伊香保のお化【1929.9.7 読売】
6代・尾上梅幸と15代・市村羽左衛門が伊香保に行った。2人と懇意の婦人も行きたがったが、重病で同伴できなかった。梅幸や羽左衛門らがいる伊香保の旅館の部屋に婦人が姿を現したが、無言のまま出ていった。どこに行ったか旅館の中を探していると、東京から婦人の死を知らせる電報が届いた。
伊香保〔群馬県渋川市〕にゐる梅幸〔6代・尾上梅幸(1870-1934)〕の部屋にお化けが出た凄話?がある、お化の本家、音羽屋だから、お化も親類つき合だらう位に笑つてもゐられない実話。毎年、梅幸や羽左衛門〔15代・市村羽左衛門(1874-1945)〕が伊香保に行く時に必ず誘ふ武桑といふ婦人がゐる。

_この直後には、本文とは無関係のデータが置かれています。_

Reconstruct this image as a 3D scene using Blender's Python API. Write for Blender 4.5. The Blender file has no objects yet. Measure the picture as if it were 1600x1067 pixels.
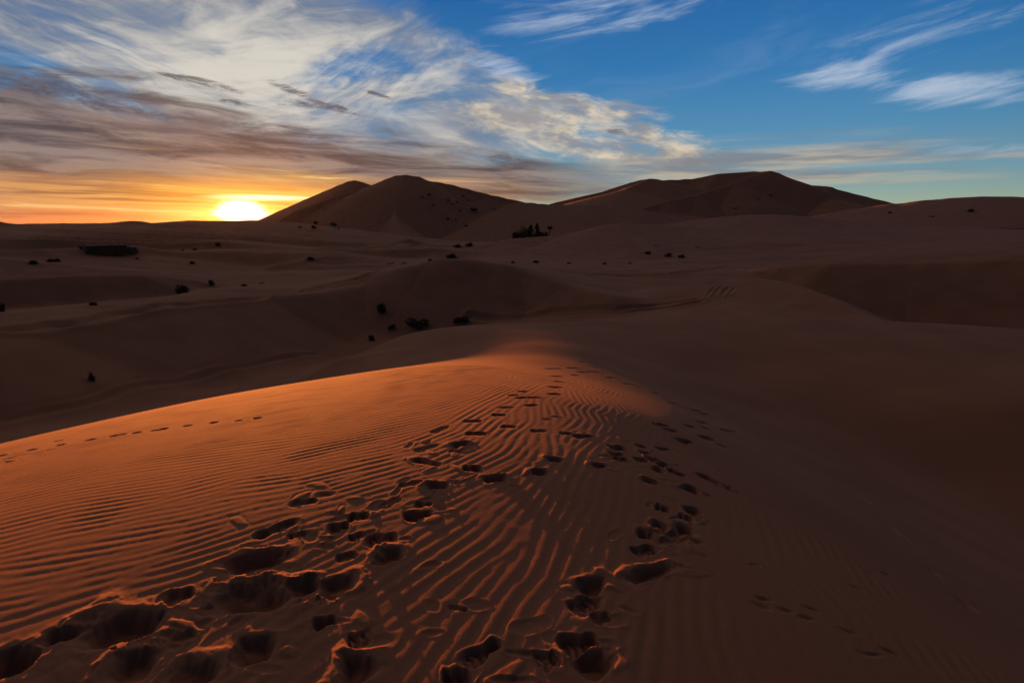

ところが| 今年は七月の半<なかば>頃から身体の具合が悪く、音羽やの一行と同伴することが出来なかつた、羽左が、「伊香保は不便だから、俺の別荘にでも来てゐたらどうだ」と暗に沼津行<ゆき>を勧めたが、武桑さんは「市村さんと寺島〔尾上梅幸の本姓〕さんと揃つて遊んでゐる所でもう一度、遊びたい」と大変心細いことをいつたり、「年が年だからね」、と大分悲観してゐるので、力づけて別れ、八月となつて羽左が伊香保に行くといふ事を聞いて武桑さんは大変行きたがつたが、病が段々重くなるので、行かれず、羽左に
言伝やら| 梅幸に土産物を届けるやらして病床に伊香保からの画<ゑ>ハガキを列<なら>べて自ら慰めてゐた、すると、廿四日に容態が急変して死んで終つた、そんなことゝは知らないで千明では梅幸、羽左、孝次郎など、麻雀大会を催してゐると、障子が明いて〔開いて〕武桑さんが無言の儘、元気のない顔で這入つて来た、梅幸が目敏く見付て、「やあよく来たね」、と言へば、羽左が「顔色が悪いぜ」、と言つても一向に返事をしない、さうしてスウツとまた障子を閉めて廊下に
出たので| 梅幸夫人のお藤さんが後を追ふと、もう影も形も見えない、家中探してゐる所へ東京から電報で武桑さんの死を知らせて来たので、一同は、「ウム、では先刻のは……」に女連は「桑原々々」と慄上<あが>つた音羽好みの湯治場の怪。